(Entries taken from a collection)
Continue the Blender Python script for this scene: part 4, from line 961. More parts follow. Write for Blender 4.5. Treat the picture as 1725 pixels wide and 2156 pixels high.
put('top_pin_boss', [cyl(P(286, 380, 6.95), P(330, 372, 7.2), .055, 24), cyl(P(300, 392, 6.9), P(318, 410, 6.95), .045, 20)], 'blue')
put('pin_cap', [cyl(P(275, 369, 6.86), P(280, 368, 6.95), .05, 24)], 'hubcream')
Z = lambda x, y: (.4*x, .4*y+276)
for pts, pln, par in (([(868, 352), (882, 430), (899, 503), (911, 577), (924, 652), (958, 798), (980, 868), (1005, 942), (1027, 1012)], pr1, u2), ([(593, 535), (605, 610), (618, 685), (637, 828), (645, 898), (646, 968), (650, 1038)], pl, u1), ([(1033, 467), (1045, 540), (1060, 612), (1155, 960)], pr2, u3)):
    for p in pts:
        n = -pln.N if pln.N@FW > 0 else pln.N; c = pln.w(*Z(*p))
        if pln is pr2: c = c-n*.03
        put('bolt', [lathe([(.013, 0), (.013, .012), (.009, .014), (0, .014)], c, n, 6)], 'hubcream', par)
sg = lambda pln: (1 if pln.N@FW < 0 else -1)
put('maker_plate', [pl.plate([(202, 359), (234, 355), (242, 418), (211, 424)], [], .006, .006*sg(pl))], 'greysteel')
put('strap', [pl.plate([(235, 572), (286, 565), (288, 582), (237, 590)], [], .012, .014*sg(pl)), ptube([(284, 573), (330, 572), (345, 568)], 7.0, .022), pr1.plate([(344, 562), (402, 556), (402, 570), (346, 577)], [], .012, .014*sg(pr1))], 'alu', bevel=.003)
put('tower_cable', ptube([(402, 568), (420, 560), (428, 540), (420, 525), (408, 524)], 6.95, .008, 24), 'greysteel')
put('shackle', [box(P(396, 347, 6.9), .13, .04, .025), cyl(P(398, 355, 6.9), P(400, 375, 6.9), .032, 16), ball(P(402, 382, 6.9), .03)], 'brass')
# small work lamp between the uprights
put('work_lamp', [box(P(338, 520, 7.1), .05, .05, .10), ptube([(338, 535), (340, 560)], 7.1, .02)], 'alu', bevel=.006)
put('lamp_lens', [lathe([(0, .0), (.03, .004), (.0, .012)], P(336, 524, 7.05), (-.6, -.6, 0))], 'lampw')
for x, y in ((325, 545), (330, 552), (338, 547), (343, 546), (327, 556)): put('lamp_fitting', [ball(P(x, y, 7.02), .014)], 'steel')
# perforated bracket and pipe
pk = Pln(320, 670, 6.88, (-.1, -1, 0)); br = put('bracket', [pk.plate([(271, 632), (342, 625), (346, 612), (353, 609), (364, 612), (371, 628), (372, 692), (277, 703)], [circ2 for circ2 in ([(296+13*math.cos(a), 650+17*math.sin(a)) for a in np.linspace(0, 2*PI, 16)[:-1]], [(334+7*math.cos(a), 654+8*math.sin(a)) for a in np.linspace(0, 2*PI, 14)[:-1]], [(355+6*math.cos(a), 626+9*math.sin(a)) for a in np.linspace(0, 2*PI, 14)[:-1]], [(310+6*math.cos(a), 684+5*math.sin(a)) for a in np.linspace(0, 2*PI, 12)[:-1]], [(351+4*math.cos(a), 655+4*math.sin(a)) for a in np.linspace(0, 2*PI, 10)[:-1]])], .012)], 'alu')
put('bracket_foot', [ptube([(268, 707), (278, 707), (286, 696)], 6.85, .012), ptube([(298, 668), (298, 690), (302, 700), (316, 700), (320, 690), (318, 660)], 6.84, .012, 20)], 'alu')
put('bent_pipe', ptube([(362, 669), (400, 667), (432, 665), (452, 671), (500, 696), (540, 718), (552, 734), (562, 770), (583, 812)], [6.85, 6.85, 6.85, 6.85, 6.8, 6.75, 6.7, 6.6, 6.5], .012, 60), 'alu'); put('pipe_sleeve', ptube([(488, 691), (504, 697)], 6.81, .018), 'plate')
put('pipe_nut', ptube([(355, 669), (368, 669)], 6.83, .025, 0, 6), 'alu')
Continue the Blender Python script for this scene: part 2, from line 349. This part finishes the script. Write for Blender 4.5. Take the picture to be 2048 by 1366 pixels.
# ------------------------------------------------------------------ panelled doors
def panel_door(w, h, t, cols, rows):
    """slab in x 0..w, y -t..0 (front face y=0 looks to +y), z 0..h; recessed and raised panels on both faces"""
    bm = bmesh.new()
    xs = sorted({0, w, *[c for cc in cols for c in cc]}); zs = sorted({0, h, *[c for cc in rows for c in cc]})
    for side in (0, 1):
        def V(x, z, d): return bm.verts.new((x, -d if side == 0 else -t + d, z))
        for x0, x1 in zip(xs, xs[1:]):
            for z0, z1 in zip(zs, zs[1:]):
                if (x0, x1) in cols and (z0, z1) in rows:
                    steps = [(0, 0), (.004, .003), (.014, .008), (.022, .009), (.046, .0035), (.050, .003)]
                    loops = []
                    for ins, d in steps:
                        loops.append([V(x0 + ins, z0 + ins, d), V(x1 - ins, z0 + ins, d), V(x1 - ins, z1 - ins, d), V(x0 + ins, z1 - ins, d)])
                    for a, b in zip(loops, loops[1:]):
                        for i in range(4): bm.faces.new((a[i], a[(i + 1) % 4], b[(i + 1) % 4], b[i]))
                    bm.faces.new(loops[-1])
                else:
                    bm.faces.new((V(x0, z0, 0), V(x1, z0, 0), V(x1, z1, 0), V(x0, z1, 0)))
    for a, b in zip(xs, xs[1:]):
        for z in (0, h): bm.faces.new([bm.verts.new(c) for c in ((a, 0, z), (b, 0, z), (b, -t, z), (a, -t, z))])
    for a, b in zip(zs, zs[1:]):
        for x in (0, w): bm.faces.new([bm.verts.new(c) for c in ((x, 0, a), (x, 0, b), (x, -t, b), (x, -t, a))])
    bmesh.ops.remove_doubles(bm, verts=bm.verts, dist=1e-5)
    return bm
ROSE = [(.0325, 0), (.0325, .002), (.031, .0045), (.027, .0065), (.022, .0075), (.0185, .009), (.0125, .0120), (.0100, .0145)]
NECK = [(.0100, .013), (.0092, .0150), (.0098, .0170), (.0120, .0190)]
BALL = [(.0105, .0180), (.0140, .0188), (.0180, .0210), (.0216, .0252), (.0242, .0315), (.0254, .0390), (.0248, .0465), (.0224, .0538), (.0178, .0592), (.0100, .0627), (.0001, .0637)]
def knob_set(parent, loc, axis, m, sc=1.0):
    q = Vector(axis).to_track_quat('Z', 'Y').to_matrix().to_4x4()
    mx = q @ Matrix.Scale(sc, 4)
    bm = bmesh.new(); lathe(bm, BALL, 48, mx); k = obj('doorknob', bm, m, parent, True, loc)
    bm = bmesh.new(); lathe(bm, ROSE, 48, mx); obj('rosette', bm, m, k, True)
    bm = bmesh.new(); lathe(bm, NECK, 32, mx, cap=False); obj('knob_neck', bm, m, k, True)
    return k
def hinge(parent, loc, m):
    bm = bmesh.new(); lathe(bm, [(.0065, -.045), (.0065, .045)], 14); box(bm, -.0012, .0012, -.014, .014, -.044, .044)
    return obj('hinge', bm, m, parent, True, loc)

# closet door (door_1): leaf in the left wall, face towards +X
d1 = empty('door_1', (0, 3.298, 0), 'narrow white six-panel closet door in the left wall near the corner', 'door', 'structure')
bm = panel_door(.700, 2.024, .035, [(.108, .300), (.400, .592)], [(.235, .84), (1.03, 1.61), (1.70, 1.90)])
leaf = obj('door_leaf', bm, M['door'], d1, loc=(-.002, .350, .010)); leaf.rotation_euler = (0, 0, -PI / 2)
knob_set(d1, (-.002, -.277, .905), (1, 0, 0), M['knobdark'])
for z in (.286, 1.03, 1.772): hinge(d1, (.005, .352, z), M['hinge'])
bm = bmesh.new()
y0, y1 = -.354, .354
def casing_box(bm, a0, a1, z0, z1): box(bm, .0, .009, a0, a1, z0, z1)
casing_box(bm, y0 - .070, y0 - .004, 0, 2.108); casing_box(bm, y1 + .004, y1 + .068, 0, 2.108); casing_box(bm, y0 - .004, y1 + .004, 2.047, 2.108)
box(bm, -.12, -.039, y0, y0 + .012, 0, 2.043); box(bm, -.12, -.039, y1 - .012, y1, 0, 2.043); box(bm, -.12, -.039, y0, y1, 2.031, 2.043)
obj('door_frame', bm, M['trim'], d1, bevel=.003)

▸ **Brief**
Count every line of the material above that holds the string "scene", then state only the total.

▸ **Result for this task**
2